元々強靭なメンタルを持ったあなたなので、そうなったとしても37度2分程度の微熱で済むのかもしれませんが、そんな時間の無駄はしないに越したことはないでしょう。
創作だけに集中できるなら集中した方がいい
創作者の多くが反応だの比較だの嫉妬だのと「他人」を意識せず、自分の書きたいものを自由に書きたいと思っているものです。
私だって読者の反応とか本の売上とか気にせず「俺の本が置いてねえ本屋の空気うめえ」みたいなモチベでマンガが描ければどんなに楽だろうと思います。
しかしそれが出来ないから1日1万回怨嗟のエゴサーチを行い、その道中で他作品のアニメ化発表に被弾して余計やる気をなくすという愚行を繰り返してしまうのです。

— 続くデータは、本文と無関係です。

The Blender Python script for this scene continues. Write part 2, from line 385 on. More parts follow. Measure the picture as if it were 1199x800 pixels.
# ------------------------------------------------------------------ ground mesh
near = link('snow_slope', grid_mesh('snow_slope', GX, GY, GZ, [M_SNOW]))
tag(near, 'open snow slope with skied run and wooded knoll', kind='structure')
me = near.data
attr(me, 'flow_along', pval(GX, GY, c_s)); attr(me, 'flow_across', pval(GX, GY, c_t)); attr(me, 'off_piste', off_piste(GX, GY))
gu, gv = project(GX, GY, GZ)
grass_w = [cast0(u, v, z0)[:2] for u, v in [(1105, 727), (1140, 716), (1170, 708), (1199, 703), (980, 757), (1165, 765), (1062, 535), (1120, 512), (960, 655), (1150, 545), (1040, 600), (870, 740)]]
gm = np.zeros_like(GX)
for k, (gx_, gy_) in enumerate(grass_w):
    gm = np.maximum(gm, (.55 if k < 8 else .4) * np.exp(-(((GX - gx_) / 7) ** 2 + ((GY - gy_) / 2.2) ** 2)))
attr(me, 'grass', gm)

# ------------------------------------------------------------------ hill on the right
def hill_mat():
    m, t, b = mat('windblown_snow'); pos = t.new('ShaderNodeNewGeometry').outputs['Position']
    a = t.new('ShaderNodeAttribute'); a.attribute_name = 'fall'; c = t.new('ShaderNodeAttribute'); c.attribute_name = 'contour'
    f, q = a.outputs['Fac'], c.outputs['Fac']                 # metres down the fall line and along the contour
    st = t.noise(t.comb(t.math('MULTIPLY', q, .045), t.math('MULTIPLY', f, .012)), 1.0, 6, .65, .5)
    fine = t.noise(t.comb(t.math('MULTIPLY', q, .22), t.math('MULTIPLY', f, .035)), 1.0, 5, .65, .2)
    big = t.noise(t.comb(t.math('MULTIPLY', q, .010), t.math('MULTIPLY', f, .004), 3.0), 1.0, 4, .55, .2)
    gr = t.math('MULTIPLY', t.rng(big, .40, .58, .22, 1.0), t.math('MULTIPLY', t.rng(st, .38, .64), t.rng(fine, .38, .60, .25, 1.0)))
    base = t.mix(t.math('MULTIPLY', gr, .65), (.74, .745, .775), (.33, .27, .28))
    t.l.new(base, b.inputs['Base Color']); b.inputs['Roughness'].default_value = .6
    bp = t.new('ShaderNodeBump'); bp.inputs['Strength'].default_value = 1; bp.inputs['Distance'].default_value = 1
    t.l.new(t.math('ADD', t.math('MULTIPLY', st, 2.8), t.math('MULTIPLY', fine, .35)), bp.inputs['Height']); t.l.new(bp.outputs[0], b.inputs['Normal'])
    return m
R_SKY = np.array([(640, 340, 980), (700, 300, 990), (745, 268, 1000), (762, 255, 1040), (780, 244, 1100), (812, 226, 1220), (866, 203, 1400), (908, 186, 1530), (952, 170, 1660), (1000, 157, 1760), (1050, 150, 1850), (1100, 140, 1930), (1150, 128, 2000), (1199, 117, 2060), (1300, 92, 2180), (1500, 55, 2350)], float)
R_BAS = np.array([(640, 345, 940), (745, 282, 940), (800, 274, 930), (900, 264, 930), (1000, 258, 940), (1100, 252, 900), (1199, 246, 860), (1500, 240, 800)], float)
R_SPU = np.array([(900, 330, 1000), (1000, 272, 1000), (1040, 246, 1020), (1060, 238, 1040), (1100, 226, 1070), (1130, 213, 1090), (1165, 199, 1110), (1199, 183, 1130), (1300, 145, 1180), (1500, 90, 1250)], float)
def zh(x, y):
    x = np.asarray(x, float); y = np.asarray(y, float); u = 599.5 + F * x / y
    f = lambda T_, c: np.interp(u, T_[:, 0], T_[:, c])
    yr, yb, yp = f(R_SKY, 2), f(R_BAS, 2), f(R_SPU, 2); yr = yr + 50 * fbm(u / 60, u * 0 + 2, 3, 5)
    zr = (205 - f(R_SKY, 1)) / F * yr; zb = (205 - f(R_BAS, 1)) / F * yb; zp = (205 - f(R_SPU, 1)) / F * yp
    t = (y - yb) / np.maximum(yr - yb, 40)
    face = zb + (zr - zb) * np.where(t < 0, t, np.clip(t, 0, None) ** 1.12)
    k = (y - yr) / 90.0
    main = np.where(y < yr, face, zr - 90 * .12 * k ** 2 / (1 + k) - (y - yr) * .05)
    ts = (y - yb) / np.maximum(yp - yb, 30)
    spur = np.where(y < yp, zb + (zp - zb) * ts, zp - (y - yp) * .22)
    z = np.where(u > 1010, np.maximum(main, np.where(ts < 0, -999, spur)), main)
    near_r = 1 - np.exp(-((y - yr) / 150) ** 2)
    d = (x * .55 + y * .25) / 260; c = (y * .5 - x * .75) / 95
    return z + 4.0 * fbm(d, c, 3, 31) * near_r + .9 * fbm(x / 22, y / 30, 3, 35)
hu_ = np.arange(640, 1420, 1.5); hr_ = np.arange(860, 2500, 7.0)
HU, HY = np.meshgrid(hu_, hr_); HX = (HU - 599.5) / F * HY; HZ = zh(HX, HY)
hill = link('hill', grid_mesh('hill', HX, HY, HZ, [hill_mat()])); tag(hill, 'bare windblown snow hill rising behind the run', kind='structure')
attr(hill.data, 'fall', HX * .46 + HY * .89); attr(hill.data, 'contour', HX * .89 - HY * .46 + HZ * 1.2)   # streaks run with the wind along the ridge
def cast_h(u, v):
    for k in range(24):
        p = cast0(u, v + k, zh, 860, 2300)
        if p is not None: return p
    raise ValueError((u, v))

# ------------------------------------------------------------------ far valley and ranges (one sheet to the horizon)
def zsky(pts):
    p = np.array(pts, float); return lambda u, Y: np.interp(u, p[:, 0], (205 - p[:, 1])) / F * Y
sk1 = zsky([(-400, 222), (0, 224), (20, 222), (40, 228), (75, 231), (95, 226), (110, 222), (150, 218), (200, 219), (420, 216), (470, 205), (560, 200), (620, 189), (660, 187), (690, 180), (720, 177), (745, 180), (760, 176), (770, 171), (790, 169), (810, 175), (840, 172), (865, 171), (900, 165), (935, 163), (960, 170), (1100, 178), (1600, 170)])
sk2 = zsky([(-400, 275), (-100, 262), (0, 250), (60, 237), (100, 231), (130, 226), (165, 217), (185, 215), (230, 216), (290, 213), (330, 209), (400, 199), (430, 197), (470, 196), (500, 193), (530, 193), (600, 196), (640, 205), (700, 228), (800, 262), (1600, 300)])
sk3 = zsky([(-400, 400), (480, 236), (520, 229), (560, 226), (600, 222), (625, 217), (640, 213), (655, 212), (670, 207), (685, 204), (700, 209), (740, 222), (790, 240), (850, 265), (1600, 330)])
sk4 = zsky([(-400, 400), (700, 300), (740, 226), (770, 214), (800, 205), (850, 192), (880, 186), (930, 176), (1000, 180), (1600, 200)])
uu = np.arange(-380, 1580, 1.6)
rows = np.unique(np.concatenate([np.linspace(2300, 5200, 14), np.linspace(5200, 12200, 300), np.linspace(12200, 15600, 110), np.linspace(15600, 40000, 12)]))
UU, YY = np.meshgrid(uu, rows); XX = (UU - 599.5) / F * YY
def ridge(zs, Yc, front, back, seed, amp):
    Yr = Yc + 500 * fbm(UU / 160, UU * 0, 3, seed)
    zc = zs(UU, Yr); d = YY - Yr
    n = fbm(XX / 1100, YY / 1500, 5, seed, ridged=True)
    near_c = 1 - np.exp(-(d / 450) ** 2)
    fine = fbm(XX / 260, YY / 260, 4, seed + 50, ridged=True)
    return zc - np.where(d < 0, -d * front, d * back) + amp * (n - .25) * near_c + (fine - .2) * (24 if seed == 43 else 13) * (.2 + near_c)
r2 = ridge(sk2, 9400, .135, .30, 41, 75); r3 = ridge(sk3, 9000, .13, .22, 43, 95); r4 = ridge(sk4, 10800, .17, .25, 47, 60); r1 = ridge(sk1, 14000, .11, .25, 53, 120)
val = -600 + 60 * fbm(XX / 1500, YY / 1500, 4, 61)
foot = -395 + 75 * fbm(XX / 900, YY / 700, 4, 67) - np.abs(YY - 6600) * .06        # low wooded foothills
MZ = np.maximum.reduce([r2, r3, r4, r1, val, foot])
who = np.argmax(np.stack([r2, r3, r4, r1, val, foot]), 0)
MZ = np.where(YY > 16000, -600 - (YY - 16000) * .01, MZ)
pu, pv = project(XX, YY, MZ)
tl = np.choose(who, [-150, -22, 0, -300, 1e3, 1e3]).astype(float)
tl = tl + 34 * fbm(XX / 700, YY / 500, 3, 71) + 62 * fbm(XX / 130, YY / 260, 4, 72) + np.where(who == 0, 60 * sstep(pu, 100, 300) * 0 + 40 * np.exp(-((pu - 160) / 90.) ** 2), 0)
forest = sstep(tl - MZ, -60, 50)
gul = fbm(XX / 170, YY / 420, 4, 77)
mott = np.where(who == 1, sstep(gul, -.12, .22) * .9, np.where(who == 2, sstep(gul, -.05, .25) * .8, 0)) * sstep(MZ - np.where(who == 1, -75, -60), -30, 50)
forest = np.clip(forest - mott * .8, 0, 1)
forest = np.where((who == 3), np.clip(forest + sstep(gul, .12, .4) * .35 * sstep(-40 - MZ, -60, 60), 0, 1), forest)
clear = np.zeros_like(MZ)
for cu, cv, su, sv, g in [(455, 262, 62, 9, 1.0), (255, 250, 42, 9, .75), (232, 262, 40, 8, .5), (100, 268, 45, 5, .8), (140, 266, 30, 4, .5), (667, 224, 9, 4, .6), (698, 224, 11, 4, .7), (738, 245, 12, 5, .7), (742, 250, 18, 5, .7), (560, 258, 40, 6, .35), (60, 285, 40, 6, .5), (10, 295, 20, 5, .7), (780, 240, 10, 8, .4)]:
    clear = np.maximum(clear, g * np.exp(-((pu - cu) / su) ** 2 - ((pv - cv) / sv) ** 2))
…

そんなことしなくても描けると言うならやはりそれは才能なので、その点に自信を持ち、これからも宣伝や交流などに気を取られず創作に集中していただければと思います。
それでも交流がしたくなった場合は、まず「イベントのスペースに3回連続誰も来なかった話」をしてください。
確実に一目置かれますし乙女ゲーならおもしれー女フラグが立ちます。
創作者としての才能はともかく、あなたが交流に値する興味深い人間なことだけは確かです、どうか自信をもってください。
カレー沢先生こんにちは。いつも先生のウィットに富んだ回答を楽しく拝見しています。
さて本題ですが、私の悩みは自信がないことです。
自分は即売会の雰囲気が大好きでイベントに参加するのですが、マイナージャンルのため誰もスペースに来ません。
先日参加したイベントにも誰も来ず、ついに3回連続で誰も来ないという状況になりました。
同ジャンルの人と交流もなくその上マイナージャンルのため、誰にも見てもらえないと分かっているので交流したり宣伝したりすれば少しはマシになると思うのですが、自分は相手にとって交流する価値に値するのか、自分の書いた作品は他人が読むに値するのか、と考えるとそうではないと思ってしまって交流したり宣伝したりする気持ちになりません。
その状態でわざわざ新刊作ってイベントに出る意味ってあるのかな、と最近思うようになりました。
自分の書いたものを「見てみて〜!」と言える人たちが羨ましいです。
ひとりでも楽しくやっていくんだ! という強い気持ちにもなれず、かといって友達を作ったり宣伝したりする気持ちにもなれず……。どっちつかずの状態が辛いです。どうしたら良いでしょうか?